### INFORMATION SUPPLIED
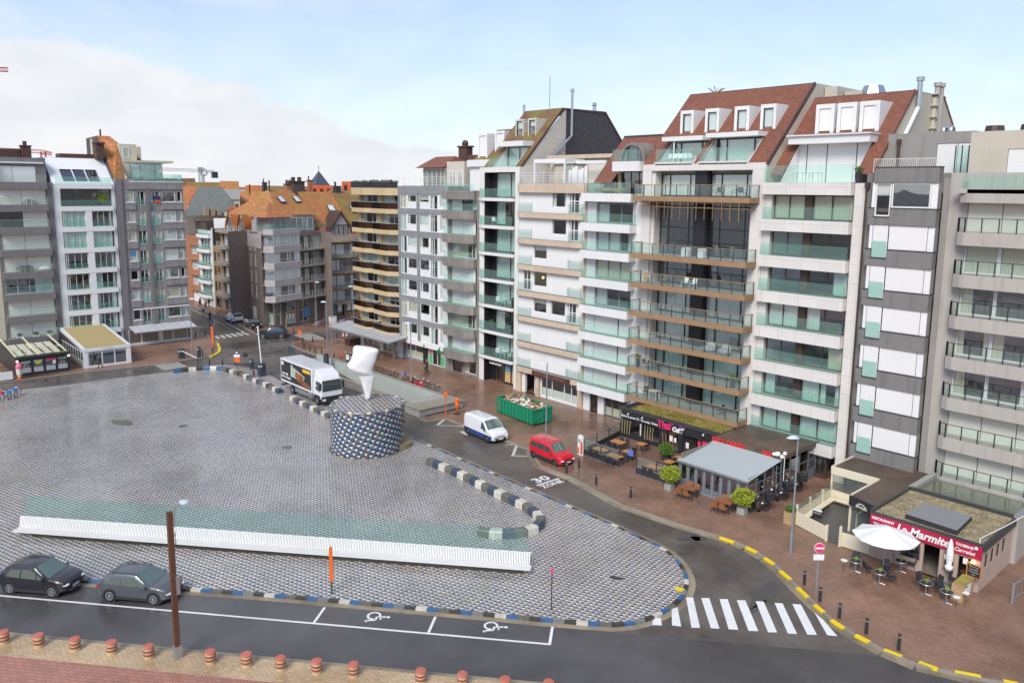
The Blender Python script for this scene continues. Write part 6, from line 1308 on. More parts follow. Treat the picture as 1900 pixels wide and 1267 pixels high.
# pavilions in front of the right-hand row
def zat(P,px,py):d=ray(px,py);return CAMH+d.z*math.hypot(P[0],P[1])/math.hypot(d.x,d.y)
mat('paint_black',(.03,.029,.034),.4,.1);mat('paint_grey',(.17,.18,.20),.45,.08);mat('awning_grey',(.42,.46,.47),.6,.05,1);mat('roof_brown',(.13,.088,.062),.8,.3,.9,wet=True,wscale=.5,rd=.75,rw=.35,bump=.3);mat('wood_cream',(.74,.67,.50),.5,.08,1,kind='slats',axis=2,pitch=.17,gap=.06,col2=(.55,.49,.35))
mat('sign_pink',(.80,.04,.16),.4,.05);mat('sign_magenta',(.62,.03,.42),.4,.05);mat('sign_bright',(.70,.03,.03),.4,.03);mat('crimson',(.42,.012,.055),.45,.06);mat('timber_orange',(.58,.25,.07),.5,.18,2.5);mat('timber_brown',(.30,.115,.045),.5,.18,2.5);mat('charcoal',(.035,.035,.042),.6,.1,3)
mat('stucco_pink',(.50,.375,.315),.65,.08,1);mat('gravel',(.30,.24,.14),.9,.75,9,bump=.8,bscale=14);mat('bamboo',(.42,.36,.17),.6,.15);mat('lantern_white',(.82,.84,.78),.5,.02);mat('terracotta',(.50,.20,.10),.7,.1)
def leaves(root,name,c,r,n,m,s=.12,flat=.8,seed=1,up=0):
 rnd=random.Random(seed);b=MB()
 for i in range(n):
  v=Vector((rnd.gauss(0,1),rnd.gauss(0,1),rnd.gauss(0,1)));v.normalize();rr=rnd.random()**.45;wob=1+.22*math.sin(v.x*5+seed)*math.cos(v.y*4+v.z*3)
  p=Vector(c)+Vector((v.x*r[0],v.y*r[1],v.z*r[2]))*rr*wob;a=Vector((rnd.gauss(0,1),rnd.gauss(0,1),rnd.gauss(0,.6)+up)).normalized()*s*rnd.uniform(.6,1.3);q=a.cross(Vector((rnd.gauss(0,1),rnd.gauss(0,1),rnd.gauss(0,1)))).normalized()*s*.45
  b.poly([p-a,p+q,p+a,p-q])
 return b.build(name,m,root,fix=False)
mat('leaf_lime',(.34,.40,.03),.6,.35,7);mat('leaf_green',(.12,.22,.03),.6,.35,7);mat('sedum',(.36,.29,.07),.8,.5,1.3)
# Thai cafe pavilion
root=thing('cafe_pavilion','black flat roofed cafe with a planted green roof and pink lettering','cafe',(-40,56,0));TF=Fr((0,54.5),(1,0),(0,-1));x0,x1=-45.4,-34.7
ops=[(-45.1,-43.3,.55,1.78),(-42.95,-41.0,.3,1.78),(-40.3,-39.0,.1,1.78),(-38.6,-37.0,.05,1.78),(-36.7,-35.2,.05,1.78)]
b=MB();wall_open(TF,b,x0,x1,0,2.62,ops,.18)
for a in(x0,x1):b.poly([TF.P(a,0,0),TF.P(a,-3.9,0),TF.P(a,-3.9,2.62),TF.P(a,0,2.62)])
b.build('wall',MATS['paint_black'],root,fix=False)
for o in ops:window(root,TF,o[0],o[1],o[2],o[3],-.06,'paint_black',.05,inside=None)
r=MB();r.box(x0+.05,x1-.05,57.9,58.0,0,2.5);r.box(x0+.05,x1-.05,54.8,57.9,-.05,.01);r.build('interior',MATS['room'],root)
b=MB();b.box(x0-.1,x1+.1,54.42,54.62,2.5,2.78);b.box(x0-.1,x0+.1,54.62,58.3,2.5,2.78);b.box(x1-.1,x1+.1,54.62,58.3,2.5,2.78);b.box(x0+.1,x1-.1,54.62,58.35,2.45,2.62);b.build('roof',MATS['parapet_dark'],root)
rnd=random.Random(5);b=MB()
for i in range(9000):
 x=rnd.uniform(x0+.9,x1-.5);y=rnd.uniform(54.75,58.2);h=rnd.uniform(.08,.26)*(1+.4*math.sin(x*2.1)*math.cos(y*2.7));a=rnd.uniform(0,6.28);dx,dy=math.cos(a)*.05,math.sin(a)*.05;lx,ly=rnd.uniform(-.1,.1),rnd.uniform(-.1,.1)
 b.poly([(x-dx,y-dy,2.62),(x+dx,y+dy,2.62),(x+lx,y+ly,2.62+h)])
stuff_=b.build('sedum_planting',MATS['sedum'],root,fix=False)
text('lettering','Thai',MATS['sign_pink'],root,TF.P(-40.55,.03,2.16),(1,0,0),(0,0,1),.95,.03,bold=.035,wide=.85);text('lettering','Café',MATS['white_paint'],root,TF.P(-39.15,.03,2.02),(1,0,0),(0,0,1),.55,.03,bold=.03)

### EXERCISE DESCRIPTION
Reproduce the material above in full, exactly, with no images.

### ANSWER FOR THE TASK
The Blender Python script for this scene continues. Write part 6, from line 1308 on. More parts follow. Treat the picture as 1900 pixels wide and 1267 pixels high.
# pavilions in front of the right-hand row
def zat(P,px,py):d=ray(px,py);return CAMH+d.z*math.hypot(P[0],P[1])/math.hypot(d.x,d.y)
mat('paint_black',(.03,.029,.034),.4,.1);mat('paint_grey',(.17,.18,.20),.45,.08);mat('awning_grey',(.42,.46,.47),.6,.05,1);mat('roof_brown',(.13,.088,.062),.8,.3,.9,wet=True,wscale=.5,rd=.75,rw=.35,bump=.3);mat('wood_cream',(.74,.67,.50),.5,.08,1,kind='slats',axis=2,pitch=.17,gap=.06,col2=(.55,.49,.35))
mat('sign_pink',(.80,.04,.16),.4,.05);mat('sign_magenta',(.62,.03,.42),.4,.05);mat('sign_bright',(.70,.03,.03),.4,.03);mat('crimson',(.42,.012,.055),.45,.06);mat('timber_orange',(.58,.25,.07),.5,.18,2.5);mat('timber_brown',(.30,.115,.045),.5,.18,2.5);mat('charcoal',(.035,.035,.042),.6,.1,3)
mat('stucco_pink',(.50,.375,.315),.65,.08,1);mat('gravel',(.30,.24,.14),.9,.75,9,bump=.8,bscale=14);mat('bamboo',(.42,.36,.17),.6,.15);mat('lantern_white',(.82,.84,.78),.5,.02);mat('terracotta',(.50,.20,.10),.7,.1)
def leaves(root,name,c,r,n,m,s=.12,flat=.8,seed=1,up=0):
 rnd=random.Random(seed);b=MB()
 for i in range(n):
  v=Vector((rnd.gauss(0,1),rnd.gauss(0,1),rnd.gauss(0,1)));v.normalize();rr=rnd.random()**.45;wob=1+.22*math.sin(v.x*5+seed)*math.cos(v.y*4+v.z*3)
  p=Vector(c)+Vector((v.x*r[0],v.y*r[1],v.z*r[2]))*rr*wob;a=Vector((rnd.gauss(0,1),rnd.gauss(0,1),rnd.gauss(0,.6)+up)).normalized()*s*rnd.uniform(.6,1.3);q=a.cross(Vector((rnd.gauss(0,1),rnd.gauss(0,1),rnd.gauss(0,1)))).normalized()*s*.45
  b.poly([p-a,p+q,p+a,p-q])
 return b.build(name,m,root,fix=False)
mat('leaf_lime',(.34,.40,.03),.6,.35,7);mat('leaf_green',(.12,.22,.03),.6,.35,7);mat('sedum',(.36,.29,.07),.8,.5,1.3)
# Thai cafe pavilion
root=thing('cafe_pavilion','black flat roofed cafe with a planted green roof and pink lettering','cafe',(-40,56,0));TF=Fr((0,54.5),(1,0),(0,-1));x0,x1=-45.4,-34.7
ops=[(-45.1,-43.3,.55,1.78),(-42.95,-41.0,.3,1.78),(-40.3,-39.0,.1,1.78),(-38.6,-37.0,.05,1.78),(-36.7,-35.2,.05,1.78)]
b=MB();wall_open(TF,b,x0,x1,0,2.62,ops,.18)
for a in(x0,x1):b.poly([TF.P(a,0,0),TF.P(a,-3.9,0),TF.P(a,-3.9,2.62),TF.P(a,0,2.62)])
b.build('wall',MATS['paint_black'],root,fix=False)
for o in ops:window(root,TF,o[0],o[1],o[2],o[3],-.06,'paint_black',.05,inside=None)
r=MB();r.box(x0+.05,x1-.05,57.9,58.0,0,2.5);r.box(x0+.05,x1-.05,54.8,57.9,-.05,.01);r.build('interior',MATS['room'],root)
b=MB();b.box(x0-.1,x1+.1,54.42,54.62,2.5,2.78);b.box(x0-.1,x0+.1,54.62,58.3,2.5,2.78);b.box(x1-.1,x1+.1,54.62,58.3,2.5,2.78);b.box(x0+.1,x1-.1,54.62,58.35,2.45,2.62);b.build('roof',MATS['parapet_dark'],root)
rnd=random.Random(5);b=MB()
for i in range(9000):
 x=rnd.uniform(x0+.9,x1-.5);y=rnd.uniform(54.75,58.2);h=rnd.uniform(.08,.26)*(1+.4*math.sin(x*2.1)*math.cos(y*2.7));a=rnd.uniform(0,6.28);dx,dy=math.cos(a)*.05,math.sin(a)*.05;lx,ly=rnd.uniform(-.1,.1),rnd.uniform(-.1,.1)
 b.poly([(x-dx,y-dy,2.62),(x+dx,y+dy,2.62),(x+lx,y+ly,2.62+h)])
stuff_=b.build('sedum_planting',MATS['sedum'],root,fix=False)
text('lettering','Thai',MATS['sign_pink'],root,TF.P(-40.55,.03,2.16),(1,0,0),(0,0,1),.95,.03,bold=.035,wide=.85);text('lettering','Café',MATS['white_paint'],root,TF.P(-39.15,.03,2.02),(1,0,0),(0,0,1),.55,.03,bold=.03)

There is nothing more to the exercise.